Anyway, Buffy's bad dream is of a creature that looks like a scary gryphon with a snake tongue and green flame mane chasing her. It says, "The Queen is dead. Long live the Queen." Funny that the flames are green, which in the comics is Willow magic, when it's supposed to refer to Genevieve. Maybe there's some leakage in the dream about the future Fray/Dark Willow stuff. Or maybe green just looked cool.

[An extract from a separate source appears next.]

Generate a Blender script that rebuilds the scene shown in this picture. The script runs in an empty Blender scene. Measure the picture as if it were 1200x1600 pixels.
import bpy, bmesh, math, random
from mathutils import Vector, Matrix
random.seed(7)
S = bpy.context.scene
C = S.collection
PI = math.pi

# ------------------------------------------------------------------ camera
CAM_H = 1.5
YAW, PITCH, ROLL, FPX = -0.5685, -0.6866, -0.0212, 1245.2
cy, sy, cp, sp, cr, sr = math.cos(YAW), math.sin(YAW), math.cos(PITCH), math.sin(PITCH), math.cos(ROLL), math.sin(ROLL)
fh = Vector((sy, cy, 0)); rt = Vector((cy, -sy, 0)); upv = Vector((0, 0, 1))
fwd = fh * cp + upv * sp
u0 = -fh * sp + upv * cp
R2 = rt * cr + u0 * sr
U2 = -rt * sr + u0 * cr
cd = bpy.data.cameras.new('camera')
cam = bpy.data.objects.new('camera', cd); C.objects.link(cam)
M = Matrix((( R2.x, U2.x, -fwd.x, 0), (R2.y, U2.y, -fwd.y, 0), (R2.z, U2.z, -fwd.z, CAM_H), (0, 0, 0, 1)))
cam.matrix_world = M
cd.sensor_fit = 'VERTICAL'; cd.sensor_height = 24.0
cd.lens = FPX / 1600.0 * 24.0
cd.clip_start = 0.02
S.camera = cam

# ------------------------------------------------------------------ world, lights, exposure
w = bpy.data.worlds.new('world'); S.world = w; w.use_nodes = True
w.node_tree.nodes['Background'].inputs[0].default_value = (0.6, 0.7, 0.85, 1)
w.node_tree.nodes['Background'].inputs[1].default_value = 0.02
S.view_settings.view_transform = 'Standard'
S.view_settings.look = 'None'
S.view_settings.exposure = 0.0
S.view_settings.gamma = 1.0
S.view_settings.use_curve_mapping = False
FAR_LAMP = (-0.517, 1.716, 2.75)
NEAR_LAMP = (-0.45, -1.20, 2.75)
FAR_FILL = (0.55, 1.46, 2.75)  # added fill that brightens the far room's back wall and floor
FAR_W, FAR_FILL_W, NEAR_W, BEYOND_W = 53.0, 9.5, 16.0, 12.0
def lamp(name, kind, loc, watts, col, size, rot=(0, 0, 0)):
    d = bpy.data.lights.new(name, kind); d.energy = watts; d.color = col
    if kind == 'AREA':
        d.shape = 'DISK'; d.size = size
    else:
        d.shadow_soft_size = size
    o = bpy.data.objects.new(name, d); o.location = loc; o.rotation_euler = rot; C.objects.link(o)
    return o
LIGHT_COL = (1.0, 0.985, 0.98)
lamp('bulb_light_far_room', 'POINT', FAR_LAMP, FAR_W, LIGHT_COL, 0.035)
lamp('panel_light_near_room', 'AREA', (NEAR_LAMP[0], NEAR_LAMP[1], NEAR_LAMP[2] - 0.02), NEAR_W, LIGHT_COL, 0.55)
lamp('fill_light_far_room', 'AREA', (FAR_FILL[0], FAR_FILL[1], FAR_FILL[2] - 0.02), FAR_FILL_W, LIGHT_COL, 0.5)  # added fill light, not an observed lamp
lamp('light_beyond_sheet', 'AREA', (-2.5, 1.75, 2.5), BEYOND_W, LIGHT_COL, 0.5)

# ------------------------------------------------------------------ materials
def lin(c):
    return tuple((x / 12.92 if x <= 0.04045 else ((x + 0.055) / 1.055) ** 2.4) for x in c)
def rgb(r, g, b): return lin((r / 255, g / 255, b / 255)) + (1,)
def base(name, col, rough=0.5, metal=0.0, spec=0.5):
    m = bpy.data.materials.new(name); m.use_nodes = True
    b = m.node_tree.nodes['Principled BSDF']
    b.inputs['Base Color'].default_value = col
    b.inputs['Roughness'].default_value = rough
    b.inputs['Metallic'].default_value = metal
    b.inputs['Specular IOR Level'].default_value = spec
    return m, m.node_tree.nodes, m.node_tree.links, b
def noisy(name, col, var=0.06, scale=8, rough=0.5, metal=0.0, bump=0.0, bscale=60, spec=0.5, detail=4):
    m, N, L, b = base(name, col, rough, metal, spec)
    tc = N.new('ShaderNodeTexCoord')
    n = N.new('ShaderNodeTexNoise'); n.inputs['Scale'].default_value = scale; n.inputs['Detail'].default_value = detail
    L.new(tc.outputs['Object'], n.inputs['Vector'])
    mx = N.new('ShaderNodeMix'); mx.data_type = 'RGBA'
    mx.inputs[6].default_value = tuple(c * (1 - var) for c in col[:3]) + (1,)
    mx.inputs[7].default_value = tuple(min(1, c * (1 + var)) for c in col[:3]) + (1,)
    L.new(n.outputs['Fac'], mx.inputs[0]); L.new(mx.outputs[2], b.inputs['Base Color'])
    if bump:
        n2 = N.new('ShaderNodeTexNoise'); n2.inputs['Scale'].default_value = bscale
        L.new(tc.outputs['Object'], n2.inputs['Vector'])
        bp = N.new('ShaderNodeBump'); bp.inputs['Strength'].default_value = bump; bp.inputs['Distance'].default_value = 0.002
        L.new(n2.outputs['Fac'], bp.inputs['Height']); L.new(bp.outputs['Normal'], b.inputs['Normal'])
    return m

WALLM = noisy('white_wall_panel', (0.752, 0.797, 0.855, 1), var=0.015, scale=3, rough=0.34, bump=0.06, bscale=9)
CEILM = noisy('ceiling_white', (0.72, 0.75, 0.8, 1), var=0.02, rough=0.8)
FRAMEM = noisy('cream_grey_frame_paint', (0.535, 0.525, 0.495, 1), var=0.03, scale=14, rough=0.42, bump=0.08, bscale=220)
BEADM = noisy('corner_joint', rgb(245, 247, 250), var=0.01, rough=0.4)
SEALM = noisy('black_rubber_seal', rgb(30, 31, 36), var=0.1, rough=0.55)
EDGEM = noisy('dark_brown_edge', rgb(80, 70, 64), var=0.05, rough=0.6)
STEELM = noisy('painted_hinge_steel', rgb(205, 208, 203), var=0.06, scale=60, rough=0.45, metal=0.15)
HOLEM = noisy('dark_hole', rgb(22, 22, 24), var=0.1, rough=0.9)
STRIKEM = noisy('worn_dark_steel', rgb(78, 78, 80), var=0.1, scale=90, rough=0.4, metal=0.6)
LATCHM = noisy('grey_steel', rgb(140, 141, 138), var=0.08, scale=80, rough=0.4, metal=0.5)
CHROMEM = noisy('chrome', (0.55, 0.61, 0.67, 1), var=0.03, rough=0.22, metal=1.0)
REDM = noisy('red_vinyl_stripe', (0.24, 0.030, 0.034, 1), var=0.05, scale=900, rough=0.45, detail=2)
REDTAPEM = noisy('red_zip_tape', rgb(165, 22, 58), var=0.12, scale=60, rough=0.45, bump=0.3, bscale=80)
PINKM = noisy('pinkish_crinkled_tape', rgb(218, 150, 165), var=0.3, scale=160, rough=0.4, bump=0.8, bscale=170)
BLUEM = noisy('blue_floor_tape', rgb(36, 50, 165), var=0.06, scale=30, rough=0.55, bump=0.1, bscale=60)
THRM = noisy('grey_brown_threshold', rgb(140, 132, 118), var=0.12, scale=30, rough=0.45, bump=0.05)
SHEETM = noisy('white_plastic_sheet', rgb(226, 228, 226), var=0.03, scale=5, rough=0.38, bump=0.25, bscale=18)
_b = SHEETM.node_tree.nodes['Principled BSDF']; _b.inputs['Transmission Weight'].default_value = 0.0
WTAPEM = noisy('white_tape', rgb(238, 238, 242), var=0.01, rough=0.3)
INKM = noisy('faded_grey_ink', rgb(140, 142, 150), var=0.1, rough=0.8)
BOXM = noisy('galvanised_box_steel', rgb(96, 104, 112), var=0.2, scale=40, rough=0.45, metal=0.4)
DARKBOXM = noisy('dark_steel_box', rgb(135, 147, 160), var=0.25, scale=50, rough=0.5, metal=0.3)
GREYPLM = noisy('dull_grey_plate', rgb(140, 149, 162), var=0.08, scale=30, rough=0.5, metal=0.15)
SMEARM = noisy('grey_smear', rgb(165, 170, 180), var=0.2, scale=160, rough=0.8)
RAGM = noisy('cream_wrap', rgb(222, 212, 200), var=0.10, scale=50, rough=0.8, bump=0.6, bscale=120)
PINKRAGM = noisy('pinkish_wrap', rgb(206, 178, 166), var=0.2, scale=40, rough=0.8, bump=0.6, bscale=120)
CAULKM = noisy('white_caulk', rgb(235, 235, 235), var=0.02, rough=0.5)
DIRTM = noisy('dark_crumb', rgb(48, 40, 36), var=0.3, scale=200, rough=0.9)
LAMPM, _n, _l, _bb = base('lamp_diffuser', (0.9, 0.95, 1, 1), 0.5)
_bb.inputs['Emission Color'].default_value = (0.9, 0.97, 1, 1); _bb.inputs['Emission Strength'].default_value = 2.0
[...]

Back to England and a fun meta reference. We see Rose Tyler and the 10th Doctor in front of a telephone booth (red, not blue, probably for legal reasons)! Then we segue into the flat. Looks like a Watcher hangout or possibly -- actually I bet it's Giles' flat, since I think he gives it to Faith later. Full of books and artifacts. Faith has also been learning an accent, and how to swear in British, although that part probably was incidental. He's quizzing her as she comes down the stairs in a formal gown, feeling foolish. Giles looks, looks again and says she's actually "five by five." The end.

Like I said, a lot of setup, introduction of the players. Not much of Twilight other than Roden tying in in some way I don't fully understand. I can't remember all that happens in this section, so I'll have to see how that plays out. This is more about the other arc of the season that has to do with all the activated slayers and the different ways they see what has happened to them and what they choose to do with it. I'm liking all the different perspectives we're getting on that idea.